State how many lines of the entries hold the string "this". Reply with the number alone.

═════ Materials provided ═════

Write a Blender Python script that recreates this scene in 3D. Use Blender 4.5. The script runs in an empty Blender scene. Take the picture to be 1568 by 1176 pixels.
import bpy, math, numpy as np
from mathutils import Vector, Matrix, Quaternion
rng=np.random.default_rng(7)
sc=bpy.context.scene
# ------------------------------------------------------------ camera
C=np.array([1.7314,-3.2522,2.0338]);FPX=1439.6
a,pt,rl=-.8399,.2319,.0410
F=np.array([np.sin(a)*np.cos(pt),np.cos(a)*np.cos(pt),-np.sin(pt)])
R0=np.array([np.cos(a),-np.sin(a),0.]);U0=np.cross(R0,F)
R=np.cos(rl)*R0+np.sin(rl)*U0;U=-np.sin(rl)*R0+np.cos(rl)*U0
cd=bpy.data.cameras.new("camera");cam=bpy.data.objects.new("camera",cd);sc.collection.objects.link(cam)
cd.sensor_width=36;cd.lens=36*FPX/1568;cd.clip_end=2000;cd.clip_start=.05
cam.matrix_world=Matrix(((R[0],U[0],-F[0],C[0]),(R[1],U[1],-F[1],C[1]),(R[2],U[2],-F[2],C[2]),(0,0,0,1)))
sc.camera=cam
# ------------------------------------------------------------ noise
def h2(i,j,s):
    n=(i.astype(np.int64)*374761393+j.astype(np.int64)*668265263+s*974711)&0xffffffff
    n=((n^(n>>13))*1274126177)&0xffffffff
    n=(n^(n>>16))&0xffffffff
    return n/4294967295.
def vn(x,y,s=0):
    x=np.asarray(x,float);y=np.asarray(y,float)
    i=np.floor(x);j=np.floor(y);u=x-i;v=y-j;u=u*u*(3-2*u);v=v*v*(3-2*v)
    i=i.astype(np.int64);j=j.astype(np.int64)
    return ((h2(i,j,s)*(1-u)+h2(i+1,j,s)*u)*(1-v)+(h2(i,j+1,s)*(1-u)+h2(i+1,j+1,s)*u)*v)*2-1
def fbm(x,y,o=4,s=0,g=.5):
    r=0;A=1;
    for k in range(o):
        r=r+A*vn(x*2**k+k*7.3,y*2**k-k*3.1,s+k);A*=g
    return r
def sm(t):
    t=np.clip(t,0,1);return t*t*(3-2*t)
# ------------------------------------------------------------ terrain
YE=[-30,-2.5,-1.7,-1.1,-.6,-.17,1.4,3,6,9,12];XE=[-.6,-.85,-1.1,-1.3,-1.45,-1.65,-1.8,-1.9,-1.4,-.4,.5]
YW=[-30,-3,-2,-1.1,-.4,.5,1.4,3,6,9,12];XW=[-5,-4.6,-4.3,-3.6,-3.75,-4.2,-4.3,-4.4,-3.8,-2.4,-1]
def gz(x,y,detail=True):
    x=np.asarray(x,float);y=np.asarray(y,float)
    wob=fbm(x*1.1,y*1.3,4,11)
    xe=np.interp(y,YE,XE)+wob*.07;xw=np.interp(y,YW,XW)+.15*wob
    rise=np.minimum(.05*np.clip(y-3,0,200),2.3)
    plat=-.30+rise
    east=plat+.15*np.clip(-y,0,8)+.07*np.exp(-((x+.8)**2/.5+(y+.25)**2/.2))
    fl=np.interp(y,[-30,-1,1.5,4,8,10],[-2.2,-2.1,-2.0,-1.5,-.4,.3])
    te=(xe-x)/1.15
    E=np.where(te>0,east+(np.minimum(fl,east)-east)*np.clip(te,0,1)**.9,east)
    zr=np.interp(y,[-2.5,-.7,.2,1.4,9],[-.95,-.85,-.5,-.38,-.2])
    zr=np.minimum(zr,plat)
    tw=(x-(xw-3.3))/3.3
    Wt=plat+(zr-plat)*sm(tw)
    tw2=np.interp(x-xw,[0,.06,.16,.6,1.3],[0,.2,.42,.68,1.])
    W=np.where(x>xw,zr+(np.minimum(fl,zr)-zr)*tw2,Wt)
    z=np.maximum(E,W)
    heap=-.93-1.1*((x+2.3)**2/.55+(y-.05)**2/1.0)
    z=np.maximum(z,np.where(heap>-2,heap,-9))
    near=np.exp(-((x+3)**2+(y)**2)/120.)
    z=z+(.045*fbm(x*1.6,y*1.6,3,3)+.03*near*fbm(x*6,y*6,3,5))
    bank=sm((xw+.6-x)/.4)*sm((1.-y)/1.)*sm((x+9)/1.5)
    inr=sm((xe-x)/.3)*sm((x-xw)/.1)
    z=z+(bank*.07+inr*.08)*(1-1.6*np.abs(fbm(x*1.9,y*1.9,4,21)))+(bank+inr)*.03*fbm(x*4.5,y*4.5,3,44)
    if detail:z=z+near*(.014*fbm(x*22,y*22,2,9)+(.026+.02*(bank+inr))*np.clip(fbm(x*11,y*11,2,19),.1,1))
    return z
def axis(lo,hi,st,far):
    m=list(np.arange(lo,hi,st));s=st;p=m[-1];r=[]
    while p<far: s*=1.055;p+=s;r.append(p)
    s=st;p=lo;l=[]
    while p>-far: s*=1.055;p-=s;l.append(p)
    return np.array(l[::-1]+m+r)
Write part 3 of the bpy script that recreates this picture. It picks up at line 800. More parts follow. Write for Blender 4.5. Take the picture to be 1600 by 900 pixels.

═════

Solution to the exercise → 2